甲子園10度の出場経験持つ福岡(岩手)!目標の優勝へ、ギアを上げて7月4日の初戦を迎える
福岡ナイン(写真提供=福岡野球部)
6月15日に全国で最も早く夏の独自大会の抽選会が開かれた岩手県の県北地区。7月3、4日の2日間で行われることになっているが、4日の試合に出場するのが福岡だ。
岩手県二戸市に学校を構え、過去10回の甲子園出場経験を持つ伝統校の福岡は、5月の段階から練習時間、そして対外試合の際の移動の制限等をかけながら再開。6月に入り、練習時間は3時間までとなっているが、少しずつ緩和されてきている。
5月20日には甲子園、そして地方大会の中止が出たが、福岡ではその時練習をしていた。当時のことを、チームを率いる田中純一監督はこのように振り返る。
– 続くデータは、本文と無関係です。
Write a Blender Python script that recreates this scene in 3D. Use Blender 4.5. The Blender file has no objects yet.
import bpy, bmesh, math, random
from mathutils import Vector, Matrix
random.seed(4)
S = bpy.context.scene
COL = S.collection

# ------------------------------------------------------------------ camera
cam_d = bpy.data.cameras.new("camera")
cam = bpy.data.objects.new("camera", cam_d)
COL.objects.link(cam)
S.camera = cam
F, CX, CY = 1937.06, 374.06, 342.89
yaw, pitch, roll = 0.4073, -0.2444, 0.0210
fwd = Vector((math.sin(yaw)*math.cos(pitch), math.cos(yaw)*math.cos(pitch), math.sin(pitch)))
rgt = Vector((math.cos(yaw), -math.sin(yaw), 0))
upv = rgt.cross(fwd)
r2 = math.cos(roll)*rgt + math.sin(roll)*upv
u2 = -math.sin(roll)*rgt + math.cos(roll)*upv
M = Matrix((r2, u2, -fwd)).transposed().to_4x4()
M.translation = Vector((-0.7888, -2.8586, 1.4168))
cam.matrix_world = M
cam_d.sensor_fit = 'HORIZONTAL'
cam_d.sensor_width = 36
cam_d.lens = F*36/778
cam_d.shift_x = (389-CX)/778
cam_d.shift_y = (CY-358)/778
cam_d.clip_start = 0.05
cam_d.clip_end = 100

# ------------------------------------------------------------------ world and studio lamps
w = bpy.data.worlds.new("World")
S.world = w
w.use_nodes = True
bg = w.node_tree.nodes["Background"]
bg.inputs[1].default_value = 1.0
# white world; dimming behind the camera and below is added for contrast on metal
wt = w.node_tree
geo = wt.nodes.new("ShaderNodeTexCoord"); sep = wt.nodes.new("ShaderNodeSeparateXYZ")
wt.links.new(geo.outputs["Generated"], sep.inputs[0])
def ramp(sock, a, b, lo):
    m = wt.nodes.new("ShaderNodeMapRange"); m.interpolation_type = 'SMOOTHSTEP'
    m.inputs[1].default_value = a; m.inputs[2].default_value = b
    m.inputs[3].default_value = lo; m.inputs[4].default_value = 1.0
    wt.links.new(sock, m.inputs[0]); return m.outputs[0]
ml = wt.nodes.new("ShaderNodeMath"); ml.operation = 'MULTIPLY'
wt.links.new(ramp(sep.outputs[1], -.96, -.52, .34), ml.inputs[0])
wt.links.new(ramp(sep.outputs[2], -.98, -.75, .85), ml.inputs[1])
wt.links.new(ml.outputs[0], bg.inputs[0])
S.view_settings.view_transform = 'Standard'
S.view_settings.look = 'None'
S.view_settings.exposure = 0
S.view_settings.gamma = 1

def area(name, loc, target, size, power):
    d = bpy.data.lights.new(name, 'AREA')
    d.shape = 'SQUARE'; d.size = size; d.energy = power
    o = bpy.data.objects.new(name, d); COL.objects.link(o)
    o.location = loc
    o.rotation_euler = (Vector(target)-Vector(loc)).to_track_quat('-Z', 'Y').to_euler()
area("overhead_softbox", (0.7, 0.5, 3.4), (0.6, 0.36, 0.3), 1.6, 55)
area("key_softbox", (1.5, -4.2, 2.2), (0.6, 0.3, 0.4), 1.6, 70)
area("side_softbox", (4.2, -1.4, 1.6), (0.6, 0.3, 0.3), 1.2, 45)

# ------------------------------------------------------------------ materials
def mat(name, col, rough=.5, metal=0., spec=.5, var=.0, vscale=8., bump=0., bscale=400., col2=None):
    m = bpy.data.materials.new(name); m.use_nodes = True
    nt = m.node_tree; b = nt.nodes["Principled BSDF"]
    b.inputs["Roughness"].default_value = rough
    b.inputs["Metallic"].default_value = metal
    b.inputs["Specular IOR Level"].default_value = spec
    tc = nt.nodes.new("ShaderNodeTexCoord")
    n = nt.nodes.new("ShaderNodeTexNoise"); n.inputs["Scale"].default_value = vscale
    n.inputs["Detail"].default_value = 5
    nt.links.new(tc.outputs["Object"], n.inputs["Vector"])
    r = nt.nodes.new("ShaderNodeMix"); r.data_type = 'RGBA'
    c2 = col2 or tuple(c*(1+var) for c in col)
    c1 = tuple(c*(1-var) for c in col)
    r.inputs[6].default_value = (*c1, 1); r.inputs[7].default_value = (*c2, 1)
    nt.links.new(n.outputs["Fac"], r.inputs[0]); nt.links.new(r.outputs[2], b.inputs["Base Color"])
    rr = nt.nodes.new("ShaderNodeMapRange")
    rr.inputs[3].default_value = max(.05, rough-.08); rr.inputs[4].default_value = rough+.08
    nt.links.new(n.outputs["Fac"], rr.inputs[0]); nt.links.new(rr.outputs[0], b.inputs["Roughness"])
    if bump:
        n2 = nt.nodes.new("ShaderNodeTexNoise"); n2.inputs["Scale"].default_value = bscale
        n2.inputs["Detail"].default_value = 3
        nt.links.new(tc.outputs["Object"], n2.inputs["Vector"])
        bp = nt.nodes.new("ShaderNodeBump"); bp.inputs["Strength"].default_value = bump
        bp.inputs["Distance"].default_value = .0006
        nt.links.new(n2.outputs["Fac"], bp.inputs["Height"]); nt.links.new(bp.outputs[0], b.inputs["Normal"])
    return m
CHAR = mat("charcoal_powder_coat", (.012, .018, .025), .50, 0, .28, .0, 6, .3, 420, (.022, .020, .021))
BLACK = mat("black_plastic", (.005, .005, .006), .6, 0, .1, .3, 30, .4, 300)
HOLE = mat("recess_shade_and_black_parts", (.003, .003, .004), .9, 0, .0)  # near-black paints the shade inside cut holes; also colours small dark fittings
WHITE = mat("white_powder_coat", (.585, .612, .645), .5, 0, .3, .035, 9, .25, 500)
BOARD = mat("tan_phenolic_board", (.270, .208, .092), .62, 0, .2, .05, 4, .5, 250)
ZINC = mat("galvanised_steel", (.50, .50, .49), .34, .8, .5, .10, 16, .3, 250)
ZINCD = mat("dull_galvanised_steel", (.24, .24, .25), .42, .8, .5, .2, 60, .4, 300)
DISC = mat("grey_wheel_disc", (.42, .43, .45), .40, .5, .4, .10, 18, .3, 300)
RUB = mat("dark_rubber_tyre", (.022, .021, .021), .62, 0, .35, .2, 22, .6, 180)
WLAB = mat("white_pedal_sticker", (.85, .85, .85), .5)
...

「チームの目標は甲子園出場でしたので、そこが無くなったことは選手も私もショックでした。しかし、『この現実を受け止めなければ先には進めない』と思いましたし、目標が無くなって次をどうするか。そこを考えないといけなかったので、選手たちに事実を伝えたうえで、『今後どうする』という問いを投げかけました」
毎年、国公立の大学に現役で合格者を出している進学校でもある福岡は、勉強も両立しければならない。田中監督はそれを理解したうえで、3年生の選手たちに宿題のような形で、甲子園から切り替えて受験勉強をするのか。それとも違う大会が開催されることを信じて、最後まで次の目標を立てて継続するか。その判断を選手たちに任せて、20日の練習は終わった。
そして21日、3年生が出した答えは継続だった。
「代わりとなる大会が開催されることを信じて、その大会で優勝するという具体的な目標まで立てたうえで、3年生全員が『やりたいです』とのことでしたので、目標を甲子園から切り替えて活動を再開しました」
その代わりの大会だが、6月9日に正式に開催されることが岩手県高野連から発表された。「少しずつ開催の方向で進んでいる情報はあったので、チームの雰囲気は急に変わることはありませんでしたが、いち早く目標を立てて再開したので、モチベーションの浮き沈みはあまりなく練習ができています」と田中監督は「令和2年夏季岩手県高等学校野球大会」の開催決定当時のことを振り返る。
現在は実戦練習を中心に練習を重ねてきている。しかし細かなプレーまでは時間の制限の関係で詰め切れていない。走攻守のバランスはとれているチームだと感じているものの、どんな形に仕上がるか。大会までの期間で見極めていくこととなる。
初戦は4日、相手は伊保内と決まった。勝てば県大会への出場が決まる。「本当に大会をやるんだ。大会が始まるんだということで、夏が来たことを実感しているようです。練習も緊張感が増して、気持ちのギアが一段上がった感じです」と夏本番モードに入ってきていると感じ取っている。目標に掲げる大会優勝へ、福岡の調整はこれからも続く。